--- Data section ---
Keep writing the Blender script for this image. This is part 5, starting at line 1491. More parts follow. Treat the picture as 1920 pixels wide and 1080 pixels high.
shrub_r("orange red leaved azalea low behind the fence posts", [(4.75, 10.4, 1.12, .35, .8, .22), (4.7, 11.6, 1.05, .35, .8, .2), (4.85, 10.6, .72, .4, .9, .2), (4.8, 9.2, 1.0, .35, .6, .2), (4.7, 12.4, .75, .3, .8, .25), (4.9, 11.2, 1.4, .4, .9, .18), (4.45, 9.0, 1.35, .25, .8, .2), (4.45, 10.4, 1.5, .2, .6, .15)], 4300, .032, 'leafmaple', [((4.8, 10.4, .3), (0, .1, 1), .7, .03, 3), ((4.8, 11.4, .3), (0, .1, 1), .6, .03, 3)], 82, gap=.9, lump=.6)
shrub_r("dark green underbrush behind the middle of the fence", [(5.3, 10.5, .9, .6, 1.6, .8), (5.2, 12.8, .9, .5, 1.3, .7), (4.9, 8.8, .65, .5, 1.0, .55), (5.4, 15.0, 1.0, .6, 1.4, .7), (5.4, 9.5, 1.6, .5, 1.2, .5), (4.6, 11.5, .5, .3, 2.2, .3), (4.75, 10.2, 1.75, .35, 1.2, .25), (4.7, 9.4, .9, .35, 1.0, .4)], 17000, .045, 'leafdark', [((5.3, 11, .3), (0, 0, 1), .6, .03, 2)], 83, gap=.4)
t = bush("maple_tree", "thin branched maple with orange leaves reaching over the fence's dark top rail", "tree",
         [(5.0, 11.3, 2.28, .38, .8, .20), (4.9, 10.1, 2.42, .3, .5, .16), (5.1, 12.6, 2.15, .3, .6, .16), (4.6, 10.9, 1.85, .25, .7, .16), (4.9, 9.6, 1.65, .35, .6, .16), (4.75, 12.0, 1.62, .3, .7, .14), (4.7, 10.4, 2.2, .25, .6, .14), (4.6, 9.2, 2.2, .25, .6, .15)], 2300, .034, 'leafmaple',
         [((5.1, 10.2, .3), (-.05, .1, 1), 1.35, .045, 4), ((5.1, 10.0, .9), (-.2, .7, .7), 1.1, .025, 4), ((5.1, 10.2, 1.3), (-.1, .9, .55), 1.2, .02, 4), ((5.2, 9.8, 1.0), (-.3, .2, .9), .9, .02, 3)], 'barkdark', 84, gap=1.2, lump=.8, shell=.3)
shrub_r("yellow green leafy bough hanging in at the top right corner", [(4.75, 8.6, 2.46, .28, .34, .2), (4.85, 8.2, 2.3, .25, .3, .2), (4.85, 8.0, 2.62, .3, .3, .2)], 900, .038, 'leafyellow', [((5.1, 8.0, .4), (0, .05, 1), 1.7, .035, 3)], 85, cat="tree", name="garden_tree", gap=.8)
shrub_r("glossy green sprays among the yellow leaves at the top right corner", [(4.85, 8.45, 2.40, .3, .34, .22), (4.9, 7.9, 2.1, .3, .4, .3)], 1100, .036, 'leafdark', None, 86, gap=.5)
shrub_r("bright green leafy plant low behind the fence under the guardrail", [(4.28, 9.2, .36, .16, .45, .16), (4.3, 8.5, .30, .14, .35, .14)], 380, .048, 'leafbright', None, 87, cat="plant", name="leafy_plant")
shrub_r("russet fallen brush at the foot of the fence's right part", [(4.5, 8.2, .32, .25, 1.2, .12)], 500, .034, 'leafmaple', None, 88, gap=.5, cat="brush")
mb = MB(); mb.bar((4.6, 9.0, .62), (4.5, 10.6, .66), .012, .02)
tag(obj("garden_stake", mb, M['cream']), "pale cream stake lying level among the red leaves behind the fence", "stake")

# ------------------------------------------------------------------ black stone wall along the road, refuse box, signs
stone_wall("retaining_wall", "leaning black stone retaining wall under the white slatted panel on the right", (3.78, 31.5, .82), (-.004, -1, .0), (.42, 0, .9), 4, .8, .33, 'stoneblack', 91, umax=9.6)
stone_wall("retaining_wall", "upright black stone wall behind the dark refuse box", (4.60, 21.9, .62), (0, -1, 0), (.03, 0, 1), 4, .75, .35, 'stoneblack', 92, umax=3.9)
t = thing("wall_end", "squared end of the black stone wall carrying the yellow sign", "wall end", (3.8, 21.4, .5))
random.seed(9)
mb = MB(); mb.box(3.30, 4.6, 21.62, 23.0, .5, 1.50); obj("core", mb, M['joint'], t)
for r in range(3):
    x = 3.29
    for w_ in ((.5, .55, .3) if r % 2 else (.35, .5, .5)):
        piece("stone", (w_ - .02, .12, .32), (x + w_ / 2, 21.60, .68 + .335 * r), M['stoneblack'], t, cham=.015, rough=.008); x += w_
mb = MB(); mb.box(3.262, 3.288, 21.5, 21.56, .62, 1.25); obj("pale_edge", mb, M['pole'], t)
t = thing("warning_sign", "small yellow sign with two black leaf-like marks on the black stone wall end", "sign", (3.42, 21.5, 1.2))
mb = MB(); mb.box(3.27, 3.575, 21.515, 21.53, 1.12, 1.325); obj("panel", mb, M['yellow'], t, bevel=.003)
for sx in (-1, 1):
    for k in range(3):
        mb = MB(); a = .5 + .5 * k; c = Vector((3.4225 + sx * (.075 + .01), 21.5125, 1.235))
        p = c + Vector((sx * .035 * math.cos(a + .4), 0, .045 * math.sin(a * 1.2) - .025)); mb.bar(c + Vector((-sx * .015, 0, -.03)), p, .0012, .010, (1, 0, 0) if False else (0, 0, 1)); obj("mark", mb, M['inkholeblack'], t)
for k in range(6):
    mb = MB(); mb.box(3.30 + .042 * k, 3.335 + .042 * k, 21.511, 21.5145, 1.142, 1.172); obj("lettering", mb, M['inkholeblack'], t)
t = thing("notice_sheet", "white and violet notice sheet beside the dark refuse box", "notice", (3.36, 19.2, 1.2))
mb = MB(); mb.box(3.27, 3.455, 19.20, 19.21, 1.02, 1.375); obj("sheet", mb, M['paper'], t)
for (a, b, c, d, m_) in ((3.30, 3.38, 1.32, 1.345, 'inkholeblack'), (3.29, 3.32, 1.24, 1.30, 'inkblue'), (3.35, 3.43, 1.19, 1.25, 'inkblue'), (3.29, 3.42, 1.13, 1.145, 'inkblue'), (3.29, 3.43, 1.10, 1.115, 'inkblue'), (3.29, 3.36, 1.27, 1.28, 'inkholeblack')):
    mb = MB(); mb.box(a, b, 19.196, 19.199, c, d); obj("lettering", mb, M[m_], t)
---
◆ What you are asked to do:
Type out the material again exactly as presented.

◆ Answer below:
Keep writing the Blender script for this image. This is part 5, starting at line 1491. More parts follow. Treat the picture as 1920 pixels wide and 1080 pixels high.
shrub_r("orange red leaved azalea low behind the fence posts", [(4.75, 10.4, 1.12, .35, .8, .22), (4.7, 11.6, 1.05, .35, .8, .2), (4.85, 10.6, .72, .4, .9, .2), (4.8, 9.2, 1.0, .35, .6, .2), (4.7, 12.4, .75, .3, .8, .25), (4.9, 11.2, 1.4, .4, .9, .18), (4.45, 9.0, 1.35, .25, .8, .2), (4.45, 10.4, 1.5, .2, .6, .15)], 4300, .032, 'leafmaple', [((4.8, 10.4, .3), (0, .1, 1), .7, .03, 3), ((4.8, 11.4, .3), (0, .1, 1), .6, .03, 3)], 82, gap=.9, lump=.6)
shrub_r("dark green underbrush behind the middle of the fence", [(5.3, 10.5, .9, .6, 1.6, .8), (5.2, 12.8, .9, .5, 1.3, .7), (4.9, 8.8, .65, .5, 1.0, .55), (5.4, 15.0, 1.0, .6, 1.4, .7), (5.4, 9.5, 1.6, .5, 1.2, .5), (4.6, 11.5, .5, .3, 2.2, .3), (4.75, 10.2, 1.75, .35, 1.2, .25), (4.7, 9.4, .9, .35, 1.0, .4)], 17000, .045, 'leafdark', [((5.3, 11, .3), (0, 0, 1), .6, .03, 2)], 83, gap=.4)
t = bush("maple_tree", "thin branched maple with orange leaves reaching over the fence's dark top rail", "tree",
         [(5.0, 11.3, 2.28, .38, .8, .20), (4.9, 10.1, 2.42, .3, .5, .16), (5.1, 12.6, 2.15, .3, .6, .16), (4.6, 10.9, 1.85, .25, .7, .16), (4.9, 9.6, 1.65, .35, .6, .16), (4.75, 12.0, 1.62, .3, .7, .14), (4.7, 10.4, 2.2, .25, .6, .14), (4.6, 9.2, 2.2, .25, .6, .15)], 2300, .034, 'leafmaple',
         [((5.1, 10.2, .3), (-.05, .1, 1), 1.35, .045, 4), ((5.1, 10.0, .9), (-.2, .7, .7), 1.1, .025, 4), ((5.1, 10.2, 1.3), (-.1, .9, .55), 1.2, .02, 4), ((5.2, 9.8, 1.0), (-.3, .2, .9), .9, .02, 3)], 'barkdark', 84, gap=1.2, lump=.8, shell=.3)
shrub_r("yellow green leafy bough hanging in at the top right corner", [(4.75, 8.6, 2.46, .28, .34, .2), (4.85, 8.2, 2.3, .25, .3, .2), (4.85, 8.0, 2.62, .3, .3, .2)], 900, .038, 'leafyellow', [((5.1, 8.0, .4), (0, .05, 1), 1.7, .035, 3)], 85, cat="tree", name="garden_tree", gap=.8)
shrub_r("glossy green sprays among the yellow leaves at the top right corner", [(4.85, 8.45, 2.40, .3, .34, .22), (4.9, 7.9, 2.1, .3, .4, .3)], 1100, .036, 'leafdark', None, 86, gap=.5)
shrub_r("bright green leafy plant low behind the fence under the guardrail", [(4.28, 9.2, .36, .16, .45, .16), (4.3, 8.5, .30, .14, .35, .14)], 380, .048, 'leafbright', None, 87, cat="plant", name="leafy_plant")
shrub_r("russet fallen brush at the foot of the fence's right part", [(4.5, 8.2, .32, .25, 1.2, .12)], 500, .034, 'leafmaple', None, 88, gap=.5, cat="brush")
mb = MB(); mb.bar((4.6, 9.0, .62), (4.5, 10.6, .66), .012, .02)
tag(obj("garden_stake", mb, M['cream']), "pale cream stake lying level among the red leaves behind the fence", "stake")

# ------------------------------------------------------------------ black stone wall along the road, refuse box, signs
stone_wall("retaining_wall", "leaning black stone retaining wall under the white slatted panel on the right", (3.78, 31.5, .82), (-.004, -1, .0), (.42, 0, .9), 4, .8, .33, 'stoneblack', 91, umax=9.6)
stone_wall("retaining_wall", "upright black stone wall behind the dark refuse box", (4.60, 21.9, .62), (0, -1, 0), (.03, 0, 1), 4, .75, .35, 'stoneblack', 92, umax=3.9)
t = thing("wall_end", "squared end of the black stone wall carrying the yellow sign", "wall end", (3.8, 21.4, .5))
random.seed(9)
mb = MB(); mb.box(3.30, 4.6, 21.62, 23.0, .5, 1.50); obj("core", mb, M['joint'], t)
for r in range(3):
    x = 3.29
    for w_ in ((.5, .55, .3) if r % 2 else (.35, .5, .5)):
        piece("stone", (w_ - .02, .12, .32), (x + w_ / 2, 21.60, .68 + .335 * r), M['stoneblack'], t, cham=.015, rough=.008); x += w_
mb = MB(); mb.box(3.262, 3.288, 21.5, 21.56, .62, 1.25); obj("pale_edge", mb, M['pole'], t)
t = thing("warning_sign", "small yellow sign with two black leaf-like marks on the black stone wall end", "sign", (3.42, 21.5, 1.2))
mb = MB(); mb.box(3.27, 3.575, 21.515, 21.53, 1.12, 1.325); obj("panel", mb, M['yellow'], t, bevel=.003)
for sx in (-1, 1):
    for k in range(3):
        mb = MB(); a = .5 + .5 * k; c = Vector((3.4225 + sx * (.075 + .01), 21.5125, 1.235))
        p = c + Vector((sx * .035 * math.cos(a + .4), 0, .045 * math.sin(a * 1.2) - .025)); mb.bar(c + Vector((-sx * .015, 0, -.03)), p, .0012, .010, (1, 0, 0) if False else (0, 0, 1)); obj("mark", mb, M['inkholeblack'], t)
for k in range(6):
    mb = MB(); mb.box(3.30 + .042 * k, 3.335 + .042 * k, 21.511, 21.5145, 1.142, 1.172); obj("lettering", mb, M['inkholeblack'], t)
t = thing("notice_sheet", "white and violet notice sheet beside the dark refuse box", "notice", (3.36, 19.2, 1.2))
mb = MB(); mb.box(3.27, 3.455, 19.20, 19.21, 1.02, 1.375); obj("sheet", mb, M['paper'], t)
for (a, b, c, d, m_) in ((3.30, 3.38, 1.32, 1.345, 'inkholeblack'), (3.29, 3.32, 1.24, 1.30, 'inkblue'), (3.35, 3.43, 1.19, 1.25, 'inkblue'), (3.29, 3.42, 1.13, 1.145, 'inkblue'), (3.29, 3.43, 1.10, 1.115, 'inkblue'), (3.29, 3.36, 1.27, 1.28, 'inkholeblack')):
    mb = MB(); mb.box(a, b, 19.196, 19.199, c, d); obj("lettering", mb, M[m_], t)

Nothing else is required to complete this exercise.